Sambil mengatakan itu, ia berusaha memberikan mereka ikan. Namun, anggota suku Sentinel terus mendekat.
"Aku ketakutan. Namun, lebih banyak rasa kecewa karena mereka tidak menerimaku," tutur John. Ia pun terombang-ambing di lautan karena tidak bisa mendekat.
John memang nekat melakukan hal yang sepertinya tidak mungkin. Selama ini, diketahui bahwa suku Sentinel tidak pernah menerima kedatangan orang lain di luar anggota kelompoknya. Antropolog, pembuat film, dan pejabat pemerintah, telah mencoba mendekati mereka, tetapi selalu terpaksa mundur karena disambut oleh busur dan panah.
Orang-orang Sentinel mengunci diri mereka dari dunia modern. Kelompok pemburu-pengumpul tersebut bertahan hidup dengan memakan kura-kura dan babi, serta tinggal di dalam pondok.
Meski sudah tahu kenyataannya, tetapi John berharap bisa menembus dan masuk ke Pulau Sentinel Utara. Ia bahkan menyiapkan beberapa 'kado' seperti gunting, peniti, alat memancing, dan bola, untuk diberikan kepada mereka.
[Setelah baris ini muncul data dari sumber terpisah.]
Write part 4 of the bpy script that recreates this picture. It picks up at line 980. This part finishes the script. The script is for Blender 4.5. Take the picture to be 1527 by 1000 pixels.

Sayangnya, seperti yang ditulis John sebelum ia meninggal, suku Sentinel terlihat bingung dan sangat tidak ramah atas kehadirannya. Salah satu pria berteriak kepadanya dan John mencoba merespons dengan menyanyikan lagu pujian kepada Yesus. Sesekali, John berkomunikasi dengan Xhosa, bahasa yang diketahuinya saat berkunjung ke Afrika Selatan beberapa tahun lalu. Namun, respons mereka tidak bisa diharapkan dan terkadang menertawakan John.
Komunikasi lebih rumit setelahnya. Dan ketika John berusaha memberikan ikan dan hadiah, seorang anak laki-laki menembakkan panah ke alkitab yang dipegangnya.
"Aku mengambil panah yang merobek alkitab dan itu terbuat dari logam. Tipis, tapi sangat tajam," paparnya.
Sampai dua hari kemudian, John bergerak maju dan mundur, terombang-ambing di dalam kayaknya--tidak tahu apa yang harus dilakukan. Di jurnalnya, John menulis: "Aku tidak ingin mati!". Ia pun menitipkan surat kepada nelayan dan meminta mereka mengirimkannya ke keluarganya jika tidak bisa kembali dari Pulau Sentinel Utara.
Menurut keterangan para nelayan, pada 16 November, John meyakinkan mereka bahwa ia akan baik-baik saja di pulau tersebut. John lalu meminta para nelayan untuk pergi. Untuk pertama kalinya, nelayan membiarkan John sendiri di sekitar Pulau Sentinel Utara.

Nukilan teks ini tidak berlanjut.